Rezension

Die Grande Dame des Schachs

Das Damengambit -

Das Damengambit
von Walter Tevis

Bewertet mit 5 Sternen

Vorhang frei für das beste Buch, das ich im ersten Halbjahr 2021 gelesen habe!

Inhalt:
Kentucky in den 1960er Jahren: Als Beths Mutter bei einem Autounfall ums Leben kommt wird sie über Nacht zur Waisen und muss fortan in einem Kinderheim Leben. Ihr Alltag ist trostlos, richtige Freunde hat sie nicht, und die Direktion verabreicht den Kindern regelmäßig Beruhigungstabletten, um sie besser kontrollieren zu können. Eines Tages beobachtet sie den Hausmeister im Keller beim Schachspielen gegen sich selbst und ist sofort fasziniert vom „Schwersten Spiel der Welt“, wie Schach auch genannt wird. Aus Faszination wird schnell Besessenheit. Das Schachspielen lässt Beth lebenslang nicht mehr los. Auch nicht als sie Jahre später vom Ehepaar Wheatley adoptiert wird. Genauso wenig wie die kleinen grünen Pillen, die ihre Kindheit geprägt haben.

Meine Meinung:

Eins vorab. Ich habe absolut keine Ahnung vom Schachspielen. Wirklich nicht die geringste. Damen, Bauern, Springer. Das sind für mich sprichwörtlich „Spanische Dörfer“

In „Das Damengambit“ werden Beths Schachspiele teils bis ins Detail beschrieben. Das könnte langweilig werden, ist es aber überhaupt nicht! Ganz im Gegenteil! Es fasziniert mich, wie es der Autor schafft, dieses Spiel sprachlich so spannend darzustellen. Beim Lesen kommt es mir vor, als wäre Schach eine Mischung aus Krieg und kompliziertem Tanz. Ich konnte das Buch gerade während der Spiele kaum zur Seite legen. 

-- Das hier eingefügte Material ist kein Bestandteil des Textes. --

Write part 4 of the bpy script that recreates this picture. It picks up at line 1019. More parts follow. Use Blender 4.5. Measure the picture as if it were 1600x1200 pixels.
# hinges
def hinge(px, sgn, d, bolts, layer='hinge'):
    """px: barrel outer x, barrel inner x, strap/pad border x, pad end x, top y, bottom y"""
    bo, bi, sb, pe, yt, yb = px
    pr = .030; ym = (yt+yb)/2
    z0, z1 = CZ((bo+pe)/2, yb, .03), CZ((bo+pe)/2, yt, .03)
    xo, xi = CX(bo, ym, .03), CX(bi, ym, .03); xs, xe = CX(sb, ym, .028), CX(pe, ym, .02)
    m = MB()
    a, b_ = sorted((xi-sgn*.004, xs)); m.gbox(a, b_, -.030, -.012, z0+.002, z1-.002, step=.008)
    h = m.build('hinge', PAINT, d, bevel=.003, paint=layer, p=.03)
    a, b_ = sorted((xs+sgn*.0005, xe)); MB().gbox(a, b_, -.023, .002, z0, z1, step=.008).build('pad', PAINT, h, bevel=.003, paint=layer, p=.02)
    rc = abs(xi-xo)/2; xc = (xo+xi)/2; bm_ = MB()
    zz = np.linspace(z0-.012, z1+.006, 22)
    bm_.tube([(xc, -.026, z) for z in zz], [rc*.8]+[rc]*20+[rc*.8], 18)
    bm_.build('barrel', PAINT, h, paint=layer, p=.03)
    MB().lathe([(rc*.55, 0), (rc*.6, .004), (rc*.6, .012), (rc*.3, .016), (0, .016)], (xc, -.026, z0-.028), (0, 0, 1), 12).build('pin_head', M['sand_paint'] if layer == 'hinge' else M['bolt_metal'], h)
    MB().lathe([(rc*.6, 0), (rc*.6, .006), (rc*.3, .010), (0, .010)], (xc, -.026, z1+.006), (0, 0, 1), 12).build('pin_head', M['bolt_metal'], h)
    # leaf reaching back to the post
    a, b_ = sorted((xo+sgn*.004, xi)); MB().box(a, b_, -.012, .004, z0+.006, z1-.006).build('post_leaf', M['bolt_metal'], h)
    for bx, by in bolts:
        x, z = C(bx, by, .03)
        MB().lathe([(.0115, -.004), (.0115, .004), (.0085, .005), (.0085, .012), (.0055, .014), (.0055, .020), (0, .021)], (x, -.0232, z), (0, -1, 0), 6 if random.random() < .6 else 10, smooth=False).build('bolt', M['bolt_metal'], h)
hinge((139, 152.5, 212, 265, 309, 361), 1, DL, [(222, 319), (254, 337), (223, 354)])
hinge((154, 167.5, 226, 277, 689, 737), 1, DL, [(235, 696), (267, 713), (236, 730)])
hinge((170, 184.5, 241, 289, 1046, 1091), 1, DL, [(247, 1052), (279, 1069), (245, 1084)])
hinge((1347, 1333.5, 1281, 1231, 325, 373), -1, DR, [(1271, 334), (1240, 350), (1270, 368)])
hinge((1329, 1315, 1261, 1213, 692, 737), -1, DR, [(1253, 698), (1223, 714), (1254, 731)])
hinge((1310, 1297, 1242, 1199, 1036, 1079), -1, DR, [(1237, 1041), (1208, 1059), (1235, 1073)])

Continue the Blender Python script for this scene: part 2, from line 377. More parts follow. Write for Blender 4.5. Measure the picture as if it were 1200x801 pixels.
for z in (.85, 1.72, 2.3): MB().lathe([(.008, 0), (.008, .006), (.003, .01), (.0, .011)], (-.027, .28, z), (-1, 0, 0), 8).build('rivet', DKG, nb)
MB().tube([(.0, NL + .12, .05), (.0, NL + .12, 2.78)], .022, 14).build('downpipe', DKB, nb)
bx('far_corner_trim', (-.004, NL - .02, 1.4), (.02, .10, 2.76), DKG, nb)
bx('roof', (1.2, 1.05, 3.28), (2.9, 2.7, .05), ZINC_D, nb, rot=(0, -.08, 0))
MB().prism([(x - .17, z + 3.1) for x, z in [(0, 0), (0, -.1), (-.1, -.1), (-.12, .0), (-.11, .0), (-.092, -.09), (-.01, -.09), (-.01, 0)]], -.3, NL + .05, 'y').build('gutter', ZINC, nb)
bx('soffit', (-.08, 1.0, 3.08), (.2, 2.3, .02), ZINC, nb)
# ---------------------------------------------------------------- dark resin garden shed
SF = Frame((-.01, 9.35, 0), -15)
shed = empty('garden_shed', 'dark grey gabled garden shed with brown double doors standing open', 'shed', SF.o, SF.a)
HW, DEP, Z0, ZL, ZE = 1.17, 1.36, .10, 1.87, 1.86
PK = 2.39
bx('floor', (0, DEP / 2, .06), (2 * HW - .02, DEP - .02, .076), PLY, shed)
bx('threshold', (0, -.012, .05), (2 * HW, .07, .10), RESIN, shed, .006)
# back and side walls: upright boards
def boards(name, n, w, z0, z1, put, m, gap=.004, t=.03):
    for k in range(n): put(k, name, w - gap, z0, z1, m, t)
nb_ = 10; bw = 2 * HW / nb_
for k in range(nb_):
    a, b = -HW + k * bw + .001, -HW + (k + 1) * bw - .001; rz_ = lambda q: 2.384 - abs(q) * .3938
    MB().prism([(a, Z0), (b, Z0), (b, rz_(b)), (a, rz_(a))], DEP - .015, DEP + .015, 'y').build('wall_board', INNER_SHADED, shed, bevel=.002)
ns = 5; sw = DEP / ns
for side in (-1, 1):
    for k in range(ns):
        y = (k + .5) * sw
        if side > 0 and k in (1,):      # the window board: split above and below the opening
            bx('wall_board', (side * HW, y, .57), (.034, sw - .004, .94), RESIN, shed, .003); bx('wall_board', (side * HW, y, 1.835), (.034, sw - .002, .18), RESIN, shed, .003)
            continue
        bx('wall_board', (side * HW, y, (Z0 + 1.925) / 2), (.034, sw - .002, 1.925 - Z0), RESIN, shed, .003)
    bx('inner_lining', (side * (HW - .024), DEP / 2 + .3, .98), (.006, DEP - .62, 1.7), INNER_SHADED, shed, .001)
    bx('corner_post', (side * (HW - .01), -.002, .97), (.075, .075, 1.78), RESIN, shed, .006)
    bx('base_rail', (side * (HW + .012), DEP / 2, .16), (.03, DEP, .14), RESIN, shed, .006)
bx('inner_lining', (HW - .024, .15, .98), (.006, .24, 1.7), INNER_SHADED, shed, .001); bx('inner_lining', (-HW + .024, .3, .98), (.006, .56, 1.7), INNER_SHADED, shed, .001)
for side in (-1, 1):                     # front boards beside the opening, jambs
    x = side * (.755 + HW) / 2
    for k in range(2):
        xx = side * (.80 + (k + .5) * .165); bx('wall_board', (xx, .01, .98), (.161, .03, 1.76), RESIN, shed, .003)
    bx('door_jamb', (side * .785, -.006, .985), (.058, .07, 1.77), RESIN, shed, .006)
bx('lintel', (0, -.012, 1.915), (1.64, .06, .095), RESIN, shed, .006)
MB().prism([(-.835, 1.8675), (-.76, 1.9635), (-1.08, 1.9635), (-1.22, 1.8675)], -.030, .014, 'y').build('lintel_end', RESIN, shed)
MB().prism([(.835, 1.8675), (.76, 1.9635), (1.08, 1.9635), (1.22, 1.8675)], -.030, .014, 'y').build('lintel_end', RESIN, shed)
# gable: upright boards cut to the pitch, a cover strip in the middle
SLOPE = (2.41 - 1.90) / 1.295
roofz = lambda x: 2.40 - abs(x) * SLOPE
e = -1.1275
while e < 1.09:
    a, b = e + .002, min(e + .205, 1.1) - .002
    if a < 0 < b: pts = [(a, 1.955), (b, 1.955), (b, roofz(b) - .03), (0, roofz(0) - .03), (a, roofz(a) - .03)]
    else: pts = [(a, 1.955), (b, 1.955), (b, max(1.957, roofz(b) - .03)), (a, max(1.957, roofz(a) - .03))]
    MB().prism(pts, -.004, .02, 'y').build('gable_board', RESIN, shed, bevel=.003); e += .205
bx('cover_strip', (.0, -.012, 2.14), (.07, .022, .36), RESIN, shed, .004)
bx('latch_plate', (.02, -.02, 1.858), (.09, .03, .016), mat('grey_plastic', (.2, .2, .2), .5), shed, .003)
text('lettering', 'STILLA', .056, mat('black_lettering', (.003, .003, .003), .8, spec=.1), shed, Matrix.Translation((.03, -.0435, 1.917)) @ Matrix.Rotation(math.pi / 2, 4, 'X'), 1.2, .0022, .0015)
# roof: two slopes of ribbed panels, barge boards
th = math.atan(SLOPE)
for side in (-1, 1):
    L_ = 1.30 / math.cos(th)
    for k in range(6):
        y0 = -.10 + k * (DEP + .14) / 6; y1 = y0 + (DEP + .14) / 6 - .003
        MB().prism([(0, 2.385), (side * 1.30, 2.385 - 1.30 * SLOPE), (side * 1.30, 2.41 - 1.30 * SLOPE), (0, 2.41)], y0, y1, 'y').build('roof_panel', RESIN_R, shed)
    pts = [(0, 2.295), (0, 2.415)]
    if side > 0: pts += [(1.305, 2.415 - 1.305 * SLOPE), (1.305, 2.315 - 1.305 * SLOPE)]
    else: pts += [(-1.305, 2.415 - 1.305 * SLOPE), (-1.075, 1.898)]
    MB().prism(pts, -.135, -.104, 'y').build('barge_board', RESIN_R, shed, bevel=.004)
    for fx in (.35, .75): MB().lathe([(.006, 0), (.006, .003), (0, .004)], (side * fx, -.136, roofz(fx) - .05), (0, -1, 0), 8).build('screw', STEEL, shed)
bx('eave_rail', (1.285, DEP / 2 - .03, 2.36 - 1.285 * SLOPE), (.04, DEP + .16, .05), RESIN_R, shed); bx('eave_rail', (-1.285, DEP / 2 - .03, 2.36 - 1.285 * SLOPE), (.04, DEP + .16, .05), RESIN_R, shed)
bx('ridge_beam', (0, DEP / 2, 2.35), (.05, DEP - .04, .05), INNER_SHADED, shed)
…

Generell habe ich eine Schwäche für Geschichten, in denen Turniere oder Wettbewerbe ausgetragen werden und der Protagonist als Underdog in den Kampf zieht.

Beth ein weiterer Punkt, der „Das Damengambit“ so bestechend macht. Die Beth aus dem Buch finde ich noch spannender als die Beth aus der Netflix Serie, weil sie ambivalenter ist. Der Autor beschreibt ihre Gefühle nur rudimentär, lässt sie so sehr matt wirken, aber trotzdem sind ihre Gefühle da. Sie stecken tatsächlich zwischen den Zeilen. Besonders gefallen hat mir außerdem die Beziehung zwischen Beth und ihrer Adoptivmutter Mrs. Wheatley. Hier wird ein sehr individuelles, auf unterschwellige Art anrührendes Mutter-Tochter-Verhältnis dargestellt. Beth und Mrs. Wheatley halten sich gegenseitig fest, ohne sich wirklich zu berühren. Sie ergänzen sich und sind dabei trotzdem nie ein Ganzes.

„Das Damengambit“ wurde bereits in den Achtzigerjahren erstveröffentlicht. Vor diesem Hintergrund habe ich es als besonders empfunden, dass der Autor eine doch sehr feministische Geschichte erzählt. Beth ist eine junge Frau, die sich in der von Männern dominierten Schachwelt an die Spitze kämpfen will. Dabei wird immer wieder dargestellt, wie sie von der Öffentlichkeit auf ihre Weiblichkeit reduziert wird und wie sehr sie sich selbst dagegen sträubt.

Beeindruckend erzählt wird außerdem Beths Abhängigkeit. Erst von Tabletten, später auch von Alkohol. Diesen subtilen, sich über Jahre hinweg ziehenden Weg in die Sucht zu verfolgen, hat mich sehr betroffen gemacht.

„Das Damengambit“ ist in so vielen Beziehungen ein brillantes Buch, das einen Stoff und eine Geschichte bietet, die ich so noch nirgendwo gelesen habe. Ich kann es jedem nur ans Her legen.

Fazit:

Egal ob ihr die entsprechende Netflix Serie gesehen habt oder nicht. Es lohnt sich wirklich dieses Buch in der Buchhandlung zweimal anzuschauen. Mich konnte es uneingeschränkt begeistern. Mehr als jedes andere Buch in den letzten sechs Monaten, obwohl 2021 bisher ein ausgesprochen erfolgreiches Lesejahr für mich war.